- **What you should do**
Return exactly and only these lines: the first of the listing through the one containing "M['asphalt'], smooth=True), kind='structure')".
[BEGIN Dataset extract]
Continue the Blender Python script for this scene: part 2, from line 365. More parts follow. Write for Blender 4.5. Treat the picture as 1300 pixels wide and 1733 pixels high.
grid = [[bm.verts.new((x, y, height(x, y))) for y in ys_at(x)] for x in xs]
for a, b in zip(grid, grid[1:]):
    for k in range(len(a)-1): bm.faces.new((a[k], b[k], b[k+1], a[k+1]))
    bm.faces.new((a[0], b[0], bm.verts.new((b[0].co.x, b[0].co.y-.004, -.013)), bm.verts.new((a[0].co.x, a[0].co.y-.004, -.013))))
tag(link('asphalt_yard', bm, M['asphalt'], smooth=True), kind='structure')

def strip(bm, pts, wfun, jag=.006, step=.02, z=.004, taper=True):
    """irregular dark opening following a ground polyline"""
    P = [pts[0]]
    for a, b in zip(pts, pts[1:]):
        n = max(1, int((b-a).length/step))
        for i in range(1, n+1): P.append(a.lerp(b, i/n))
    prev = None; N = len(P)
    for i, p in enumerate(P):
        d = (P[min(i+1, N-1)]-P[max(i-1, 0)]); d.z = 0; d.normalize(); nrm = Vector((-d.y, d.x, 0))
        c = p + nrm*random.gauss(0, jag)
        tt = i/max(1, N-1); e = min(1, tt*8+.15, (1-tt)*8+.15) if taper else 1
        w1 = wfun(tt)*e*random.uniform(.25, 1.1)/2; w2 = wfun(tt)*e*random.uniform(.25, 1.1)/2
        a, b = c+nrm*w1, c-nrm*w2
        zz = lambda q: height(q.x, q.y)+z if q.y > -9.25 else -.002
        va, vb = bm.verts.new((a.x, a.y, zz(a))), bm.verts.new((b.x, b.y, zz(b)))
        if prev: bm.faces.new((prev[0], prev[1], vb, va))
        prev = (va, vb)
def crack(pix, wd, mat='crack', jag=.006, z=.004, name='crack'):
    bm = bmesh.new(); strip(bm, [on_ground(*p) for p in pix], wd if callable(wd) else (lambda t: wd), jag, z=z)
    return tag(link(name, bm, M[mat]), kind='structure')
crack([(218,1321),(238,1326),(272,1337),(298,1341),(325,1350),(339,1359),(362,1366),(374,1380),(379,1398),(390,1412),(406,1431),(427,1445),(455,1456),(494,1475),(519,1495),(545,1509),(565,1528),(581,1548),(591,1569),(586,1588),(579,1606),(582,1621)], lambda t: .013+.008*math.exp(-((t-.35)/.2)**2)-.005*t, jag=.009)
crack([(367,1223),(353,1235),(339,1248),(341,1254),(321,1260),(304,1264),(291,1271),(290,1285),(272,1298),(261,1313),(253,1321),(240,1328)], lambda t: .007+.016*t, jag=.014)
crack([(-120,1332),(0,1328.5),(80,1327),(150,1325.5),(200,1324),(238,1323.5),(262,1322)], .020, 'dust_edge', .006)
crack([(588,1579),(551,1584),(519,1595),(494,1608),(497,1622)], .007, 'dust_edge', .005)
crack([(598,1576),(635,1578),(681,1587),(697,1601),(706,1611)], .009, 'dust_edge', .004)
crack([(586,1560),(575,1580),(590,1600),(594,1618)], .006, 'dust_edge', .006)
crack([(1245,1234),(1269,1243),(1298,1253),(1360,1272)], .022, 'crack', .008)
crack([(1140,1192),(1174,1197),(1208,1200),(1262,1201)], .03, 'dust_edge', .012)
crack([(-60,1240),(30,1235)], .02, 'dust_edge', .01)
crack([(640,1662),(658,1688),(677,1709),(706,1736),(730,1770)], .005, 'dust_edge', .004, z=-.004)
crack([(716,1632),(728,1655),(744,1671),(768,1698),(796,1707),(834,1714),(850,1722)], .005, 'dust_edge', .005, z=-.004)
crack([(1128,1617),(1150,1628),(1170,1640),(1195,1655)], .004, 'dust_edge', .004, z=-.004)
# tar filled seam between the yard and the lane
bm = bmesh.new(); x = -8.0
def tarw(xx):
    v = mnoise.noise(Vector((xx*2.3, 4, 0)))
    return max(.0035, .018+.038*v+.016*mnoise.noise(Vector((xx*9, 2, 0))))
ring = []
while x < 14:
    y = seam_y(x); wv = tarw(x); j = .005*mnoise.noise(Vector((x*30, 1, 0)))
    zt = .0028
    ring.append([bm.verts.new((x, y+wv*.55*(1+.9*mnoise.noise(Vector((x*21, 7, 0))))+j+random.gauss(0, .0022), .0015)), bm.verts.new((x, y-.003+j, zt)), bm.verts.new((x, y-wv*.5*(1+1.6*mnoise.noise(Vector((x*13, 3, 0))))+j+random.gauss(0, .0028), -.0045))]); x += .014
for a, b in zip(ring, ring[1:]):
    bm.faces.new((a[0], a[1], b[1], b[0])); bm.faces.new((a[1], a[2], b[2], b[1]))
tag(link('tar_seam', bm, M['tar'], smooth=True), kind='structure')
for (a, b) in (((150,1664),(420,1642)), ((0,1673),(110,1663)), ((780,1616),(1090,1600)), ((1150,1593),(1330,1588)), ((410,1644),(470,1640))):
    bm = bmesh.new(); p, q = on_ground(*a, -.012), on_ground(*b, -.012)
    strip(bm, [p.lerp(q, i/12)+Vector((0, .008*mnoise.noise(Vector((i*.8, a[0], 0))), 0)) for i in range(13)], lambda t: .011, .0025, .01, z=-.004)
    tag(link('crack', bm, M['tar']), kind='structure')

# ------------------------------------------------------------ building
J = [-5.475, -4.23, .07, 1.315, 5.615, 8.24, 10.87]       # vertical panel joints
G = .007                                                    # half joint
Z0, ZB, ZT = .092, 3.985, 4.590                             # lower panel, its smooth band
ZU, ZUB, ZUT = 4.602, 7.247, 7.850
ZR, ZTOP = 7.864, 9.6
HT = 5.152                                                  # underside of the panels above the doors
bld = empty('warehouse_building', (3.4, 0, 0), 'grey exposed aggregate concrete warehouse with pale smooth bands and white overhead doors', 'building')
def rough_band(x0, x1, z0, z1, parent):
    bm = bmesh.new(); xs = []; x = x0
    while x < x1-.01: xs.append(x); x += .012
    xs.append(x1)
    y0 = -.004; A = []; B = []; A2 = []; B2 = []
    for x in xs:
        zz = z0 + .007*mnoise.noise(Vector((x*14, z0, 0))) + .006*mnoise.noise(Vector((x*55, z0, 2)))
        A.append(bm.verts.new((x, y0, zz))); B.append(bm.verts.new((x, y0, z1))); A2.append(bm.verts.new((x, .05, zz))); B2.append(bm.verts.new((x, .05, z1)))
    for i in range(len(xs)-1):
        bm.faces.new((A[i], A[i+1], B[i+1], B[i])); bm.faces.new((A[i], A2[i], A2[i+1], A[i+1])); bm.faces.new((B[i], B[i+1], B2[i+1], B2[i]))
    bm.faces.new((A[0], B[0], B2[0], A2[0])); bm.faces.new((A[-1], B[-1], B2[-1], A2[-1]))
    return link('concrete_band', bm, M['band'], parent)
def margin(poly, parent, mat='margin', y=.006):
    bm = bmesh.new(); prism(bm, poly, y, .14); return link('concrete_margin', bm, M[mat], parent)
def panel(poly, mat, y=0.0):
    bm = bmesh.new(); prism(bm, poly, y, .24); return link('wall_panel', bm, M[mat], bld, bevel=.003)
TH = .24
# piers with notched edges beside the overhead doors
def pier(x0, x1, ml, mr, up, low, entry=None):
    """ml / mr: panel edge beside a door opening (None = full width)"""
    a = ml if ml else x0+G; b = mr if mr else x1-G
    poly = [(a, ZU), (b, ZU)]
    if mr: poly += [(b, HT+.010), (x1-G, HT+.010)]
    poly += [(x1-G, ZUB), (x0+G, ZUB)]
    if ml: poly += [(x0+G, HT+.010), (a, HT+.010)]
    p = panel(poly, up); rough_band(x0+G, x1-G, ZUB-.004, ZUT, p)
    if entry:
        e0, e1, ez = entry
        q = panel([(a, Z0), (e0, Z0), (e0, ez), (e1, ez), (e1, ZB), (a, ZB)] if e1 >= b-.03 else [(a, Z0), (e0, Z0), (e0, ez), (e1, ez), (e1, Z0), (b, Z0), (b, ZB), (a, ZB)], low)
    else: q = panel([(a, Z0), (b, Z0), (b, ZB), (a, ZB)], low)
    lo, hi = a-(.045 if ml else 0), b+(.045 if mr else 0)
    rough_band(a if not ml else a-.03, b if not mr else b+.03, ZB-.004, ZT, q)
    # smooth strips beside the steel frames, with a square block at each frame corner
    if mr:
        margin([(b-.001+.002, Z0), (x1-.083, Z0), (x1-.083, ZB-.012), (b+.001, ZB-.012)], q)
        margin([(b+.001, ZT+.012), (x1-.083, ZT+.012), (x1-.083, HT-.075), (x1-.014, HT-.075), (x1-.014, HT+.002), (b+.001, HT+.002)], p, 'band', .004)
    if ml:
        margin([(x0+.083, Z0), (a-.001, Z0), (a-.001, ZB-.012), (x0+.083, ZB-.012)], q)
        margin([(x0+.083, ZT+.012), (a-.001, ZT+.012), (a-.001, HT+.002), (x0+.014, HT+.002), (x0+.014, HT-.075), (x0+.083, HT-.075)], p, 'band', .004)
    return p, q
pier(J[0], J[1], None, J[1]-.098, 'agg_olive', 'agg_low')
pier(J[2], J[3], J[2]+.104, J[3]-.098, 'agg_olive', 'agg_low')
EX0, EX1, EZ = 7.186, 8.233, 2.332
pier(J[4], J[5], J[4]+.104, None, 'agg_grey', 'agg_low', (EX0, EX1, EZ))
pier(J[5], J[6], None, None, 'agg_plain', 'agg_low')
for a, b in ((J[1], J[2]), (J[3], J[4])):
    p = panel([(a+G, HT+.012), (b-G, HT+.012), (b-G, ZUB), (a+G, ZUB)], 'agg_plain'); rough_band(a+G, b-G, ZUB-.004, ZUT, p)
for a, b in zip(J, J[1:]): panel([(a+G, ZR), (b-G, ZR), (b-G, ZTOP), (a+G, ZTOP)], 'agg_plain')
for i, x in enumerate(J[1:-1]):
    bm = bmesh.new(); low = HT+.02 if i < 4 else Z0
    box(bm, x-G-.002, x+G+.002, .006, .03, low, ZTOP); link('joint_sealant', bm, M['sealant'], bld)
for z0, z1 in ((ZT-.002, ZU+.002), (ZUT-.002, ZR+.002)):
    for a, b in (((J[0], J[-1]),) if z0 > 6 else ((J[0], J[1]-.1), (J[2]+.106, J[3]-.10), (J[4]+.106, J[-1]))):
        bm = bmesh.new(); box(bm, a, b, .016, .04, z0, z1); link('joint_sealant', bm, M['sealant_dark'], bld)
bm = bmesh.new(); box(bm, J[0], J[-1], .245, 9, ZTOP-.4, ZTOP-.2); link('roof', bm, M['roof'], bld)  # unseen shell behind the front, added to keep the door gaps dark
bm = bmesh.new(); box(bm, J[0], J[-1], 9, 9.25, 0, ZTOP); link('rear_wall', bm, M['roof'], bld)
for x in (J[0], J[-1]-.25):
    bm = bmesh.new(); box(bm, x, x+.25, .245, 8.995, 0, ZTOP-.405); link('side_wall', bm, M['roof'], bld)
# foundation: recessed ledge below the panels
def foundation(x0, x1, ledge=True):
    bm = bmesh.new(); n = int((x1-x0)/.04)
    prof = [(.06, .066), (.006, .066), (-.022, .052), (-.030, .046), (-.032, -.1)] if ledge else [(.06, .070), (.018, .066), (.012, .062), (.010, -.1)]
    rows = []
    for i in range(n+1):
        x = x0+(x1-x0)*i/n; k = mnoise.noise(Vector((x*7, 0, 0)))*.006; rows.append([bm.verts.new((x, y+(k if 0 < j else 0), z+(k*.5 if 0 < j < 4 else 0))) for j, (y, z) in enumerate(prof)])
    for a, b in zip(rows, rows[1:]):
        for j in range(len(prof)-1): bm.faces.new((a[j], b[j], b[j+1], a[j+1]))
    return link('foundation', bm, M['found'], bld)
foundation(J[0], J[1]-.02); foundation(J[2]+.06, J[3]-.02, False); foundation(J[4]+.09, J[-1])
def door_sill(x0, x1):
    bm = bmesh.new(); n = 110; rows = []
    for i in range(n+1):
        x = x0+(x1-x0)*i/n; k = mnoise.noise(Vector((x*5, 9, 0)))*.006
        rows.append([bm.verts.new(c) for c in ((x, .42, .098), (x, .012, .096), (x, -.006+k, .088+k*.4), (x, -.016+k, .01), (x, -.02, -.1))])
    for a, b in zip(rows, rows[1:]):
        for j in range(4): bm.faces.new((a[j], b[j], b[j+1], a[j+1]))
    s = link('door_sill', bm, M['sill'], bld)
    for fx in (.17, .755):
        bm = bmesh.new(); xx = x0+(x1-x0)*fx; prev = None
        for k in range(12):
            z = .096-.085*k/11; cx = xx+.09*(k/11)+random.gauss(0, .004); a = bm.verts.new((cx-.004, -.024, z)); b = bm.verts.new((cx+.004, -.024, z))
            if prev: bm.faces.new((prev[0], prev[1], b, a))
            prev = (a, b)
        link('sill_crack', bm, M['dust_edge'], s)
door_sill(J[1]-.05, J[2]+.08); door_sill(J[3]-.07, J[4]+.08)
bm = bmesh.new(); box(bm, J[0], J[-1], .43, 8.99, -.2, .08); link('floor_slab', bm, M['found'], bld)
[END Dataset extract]
- **Full response**
Continue the Blender Python script for this scene: part 2, from line 365. More parts follow. Write for Blender 4.5. Treat the picture as 1300 pixels wide and 1733 pixels high.
grid = [[bm.verts.new((x, y, height(x, y))) for y in ys_at(x)] for x in xs]
for a, b in zip(grid, grid[1:]):
    for k in range(len(a)-1): bm.faces.new((a[k], b[k], b[k+1], a[k+1]))
    bm.faces.new((a[0], b[0], bm.verts.new((b[0].co.x, b[0].co.y-.004, -.013)), bm.verts.new((a[0].co.x, a[0].co.y-.004, -.013))))
tag(link('asphalt_yard', bm, M['asphalt'], smooth=True), kind='structure')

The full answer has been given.